The Romanian-born conductor Comissiona is largely credited with elevating the Baltimore Symphony Orchestra from an unknown regional ensemble to one with a solid national reputation. He expanded the orchestra’s schedule to 52 weeks, persuaded (according to the Baltimore Sun) the patron Joseph Meyerhoff to build the $23 million concert hall that is the orchestra’s permanent home, and took the ensemble on its first international tour in 1979.
Melissa Zaraya, who played violin with the BSO for three decades, said, “They were talking world-class when he was around. That had not happened before.” “Comissiona also held music directorships with some of North America´s leading ensembles, including the Baltimore Symphony Orchestra, the Houston Symphony, the Vancouver Symphony Orchestra and was also music director of the New York City Opera. Beginning in 1969 he spent 15 years with the Baltimore Orchestra and transformed it from a little-known ensemble into a nationally respected orchestra, eventually leading taking it on its first international tour and directing it in its first recordings.The BSO went on its first international tour in 1979 and became the first American orchestra to be invited to the Dresden Music Festival in 1981. Comissiona also led the BSO´s first recordings. Under director David Zinman, the BSO was the first American orchestra to tour the Soviet Union after cultural relations were resumed at the end of the Afghanistan war”.
Победитель на 1-м Всесоюзном конкурсе дирижеров в 1938 году Е. А. Мравинский руководил оркестром Ленинградской филармонии 50 лет. Своеобразный Guinness рекорд.
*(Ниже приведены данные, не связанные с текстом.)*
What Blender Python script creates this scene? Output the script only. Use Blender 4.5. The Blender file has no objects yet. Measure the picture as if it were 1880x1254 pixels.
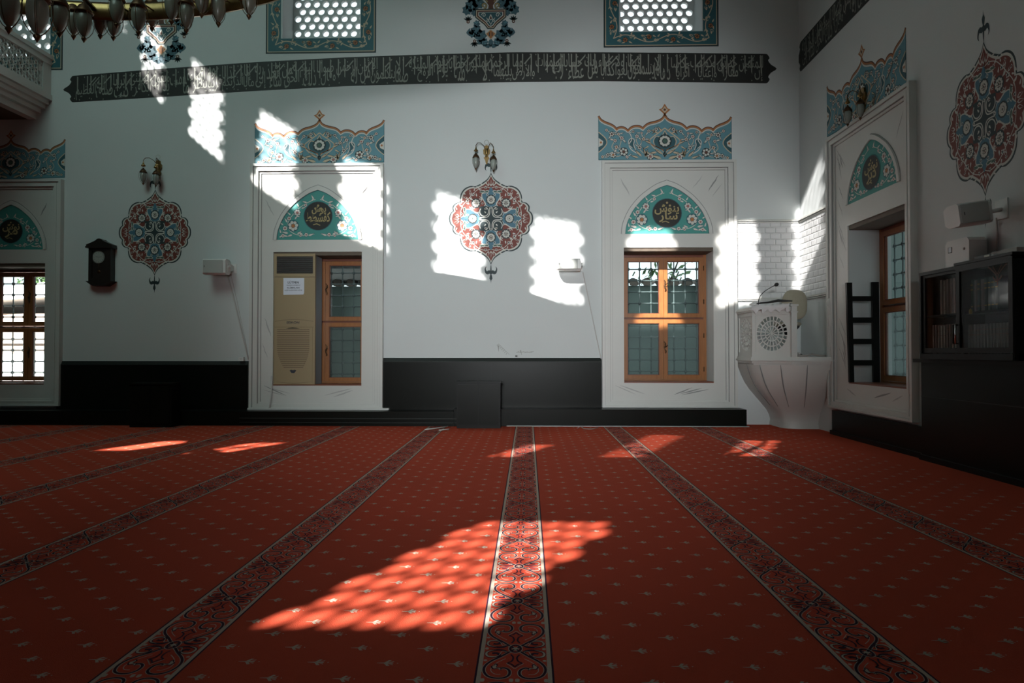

“…Иногда им (оркестру НЗ) разрешалось выезжать на гастроли за рубеж” - фактически не совсем верно, или совсем не верно. Оркестр, воспитанный Мравинским, выезжал с концертами за границу десятки раз, объездил весь мир с триумфальным успехом. Когда Заслуженный коллектив РСФСР оркестр Ленинградской филармонии с Мравинским играл в Большом зале Московской консерватории, билеты на концерт спрашивали у прохожих на площади “Никитские ворота”: “У вас есть лишний билет”?
Эти замечания изложены мной для более полной информации и ради исторической правды. Я был свидетелем успеха молодого Юрия Темирканова на конкурсе дирижеров в 1966 году и очень “болел” за него. Если не ошибаюсь, он дирижировал тогда Вторую сюиту из балета “Дафнис и Хлоя” М. Равеля. Пожелаю ему и Виктору Юзефовичу успехов в будущем и хорошего здоровья до 120.

Владимир Вайсберг
- at 2009-04-21 03:01:37 EDT
Представленный материал является по своей интеллектуальной и художественной сути блестящим эссе. Автор изумительным, высокопрофессиональным образом красиво и торжественно поздравил с юбилеем человека - эпоху, человека - гения.
Книга, однако, - не только поздравление, но и двойной подарок. Подарок юбиляру и подарок всем любителям музыки. Чтение эссе вернуло меня в мир благословенной молодости, в мир очарования и волшебства.
Сердечная благодарность автору за его титанический труд и за его - автора талант и умение. Вы доставляете читателю радость. А это - главное!